When Billie Eilish wore shades and a Gucci face mask to the Grammys back in January, it seemed like a pop star red-carpet stunt of the Rihanna-wears-an-omelette-to-the-Met-Gala variety. But – well, here we are, in the stranger-than-fiction summer of 2020. The combination of sunglasses and a face mask obliterates most of your face. Face coverings have long been common in many cultures, but for those of us not used to them, they impact dramatically on recognition and communication.
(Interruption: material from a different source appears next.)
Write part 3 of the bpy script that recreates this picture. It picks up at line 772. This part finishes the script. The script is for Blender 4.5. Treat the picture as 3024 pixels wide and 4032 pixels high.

I was about to step into the post office on Saturday when a woman in front of me stopped in her tracks on the pavement, blocking the entrance, distracted by something on her phone. I couldn’t hustle past her, as would have been perfectly normal urban behaviour pre-social distancing. It was fine, I wasn’t in a hurry; I just waited. When she noticed me she looked stricken and apologised profusely – and I realised too late that my non-verbal signals of harmony and fellowship weren’t working because I had on a mask and shades. I had given her a we’ve-all-been-there-no-drama smile, but she wasn’t to know. As far as she was concerned, I might have been glaring at her. It made me feel sad.

Katie Holmes wearing a face mask in New York



Katie Holmes in New York earlier this month. Photograph: Gotham/GC Images

It may not be possible to look friendly in a mask and sunglasses, but there are ways to look less mean. The most important part is to show some skin. We think of showing flesh as being a sex thing, but it’s not always about that. It has a basic humanising effect (this is why politicians love to roll their sleeves up in photo opportunities). The actor Kerry Washington’s Instagram selfies usually feature a soft, curly fringe, but when she teams black Fenty shades with a leopard-print mask, she scrapes her hair back from her face. An updo that bares your neck and temples is good for avoiding Cousin Itt vibes, here.

Smaller sunglasses that cover less surface area work better than the old-school Hollywood bug-eyed ones. (Also the cute whimsy of a cat’s-eye shape is better, mood-music wise, than the angular Neo-from-Matrix style. Enough dystopia, already.) If you want to go 70s rather than 50s, take a cue from Rose Byrne as Gloria Steinem in Mrs America, and find some pale aviators, tinted rather than opaque, so that you can see your eyes. Joe Biden, who has been wearing Ray-Ban silver-frame aviators for decades, has a head start in this particular race.

New York – where masks have been mandatory in public since April, and it has been sunglasses weather for much of that time – is the place to look for mask-and-shades street style. In June, Katie Holmes had already caught on to the advantages of a cat’s-eye shape, wearing dainty shades that curved upwards to show some cheekbone above the mask and pulling her hair into a high bun, to expose the skin at her neck and temples. Sarah Jessica Parker teams her dark glasses with a sunny, sky-blue bandana tied as a mask, and manages to exude rakish glamour.

My impulse-bought gingham and animal print masks languish unworn, because I have worked out that I feel least self-conscious in the plain-black kind. So I have put away my trusty black Wayfarers and dug out gold-rimmed aviator sunglasses and a tortoiseshell cat’s-eye style. Matching the colour of your mask to your sunglasses blanks out your face in a slightly spooky way, so I’ll leave the black shades to those of you in paler or brighter masks, this summer. Also, I’d probably advise against going for both a wacky, brightly coloured mask and zany sunglasses. I know that fashion is supposed to reflect the world we live in, but when the world we live in is this strange, I feel like it’s not quite necessary.

There is another reason, besides the simple mummification of our faces, that a mask and sunglasses reads as a strange combination. A mask tells us something is wrong (you don’t say). Sunglasses, on the other hand, signal warm carefree days – and so, they make an oddly mismatched pair. But look on the bright side. Yes, we need to wear masks. But hey – it’s summer. And, as sunglasses remind us, sunny days will come again.